The latest measures target a major entity involved in the development, operation and ownership of a massive project in Siberia known as Arctic-2 LNG, the State Department said in a statement. The project expected to ship chilled natural gas, known as liquefied natural gas to global markets.

Washington also targeted the KUB-BLA and Lancet suicide drones being used by the Russian military in Ukraine, designating a network it accused of procuring items in support of their production as well as the creator and designer of the drones.

The U.S. Department of Commerce on Thursday added 13 entities in Russia and Uzbekistan to its export control list for acting contrary to U.S. national security or foreign policy interests.

The U.S. also cracked down on sanctions evasion in the United Arab Emirates, Turkey and China, as the Treasury Department said companies based in the countries continue to send high priority dual-use goods to Russia, including components Moscow relies on for its weapons systems.

Seven Russia-based banks and dozens of industrial firms were also hit with sanctions by the Treasury Department, including Gazpromneft Catalytic Systems LLC, which Treasury said manufactures chemical agents for advanced oil refining in Russia.

The Kremlin said on Thursday ahead of the action that it expected the West to impose ever tougher sanctions on it over the war, but that there was a growing sense that such penalties hurt Western interests while Russia’s economy was adapting well.


With the sanctions on the sanctions on limited liability company Arctic LNG 2, and previous measures imposed on the project in September, the U.S. is trying to target Russia’s upcoming energy production, similar to how it targeted its future deep-sea, shale and Arctic oil production after Moscow’s invasion of Crimea in 2014. All of these hard-to-produce projects depend on Western technology. The U.S., itself a large LNG producer that exports to Europe, is also trying to reduce Russia’s LNG shipments to Europe, which has only banned Russian gas sent via pipeline. Arctic-2 LNG has been expecting to start exporting soon and it is uncertain how much Russian LNG would be blocked by the new measures. The largest Russian LNG producer Novatek said in September it would start shipments from Arctic-2 LNG early next year.
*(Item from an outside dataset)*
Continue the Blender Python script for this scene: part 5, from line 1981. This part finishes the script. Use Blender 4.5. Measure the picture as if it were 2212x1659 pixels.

Thursday’s action marks the first measures Washington has taken directly targeting the Lancet drone, an angular grey tube with two sets of four wings that has been an increasing threat on Ukraine’s frontlines, according to Ukrainian solders.

Washington targeted limited liability company ZALA Aero, a Russia-based manufacturer the State Department said designs, manufactures and sells loitering munition and suicide drones to the Russian Ministry of Defense, as well as A Level Aerosystems CST, a Russia-based entity manufacturing and selling drones under the ZALA brand.

The owner of the companies, Aleksandr Zakharov, was also targeted, as were his wife, daughter and sons, and companies they own. The State Department said Zakharov is the creator and designer of the drones.


Washington has stepped up diplomatic pressure on countries and private companies globally to ensure enforcement of the barrage of sanctions it has unleashed on Moscow over its invasion of Ukraine.

Among those designated on Thursday were Turkish and UAE firms, including companies that sent high-priority goods to Russia and firms that have shipped aviation parts and equipment.

Three Chinese entities – two that the Treasury said have conducted hundreds of shipments of electro-optical equipment, cameras and other items, and one that has shipped radar components to Russia-based firms – were also targeted.

The State Department also imposed sanctions on multiple defense-related entities and procurement companies in the UAE.

Construction companies, Russian officials and a metals and mining company implementing a project to develop the largest titanium ore deposit in the world located in Russia were also hit with sanctions.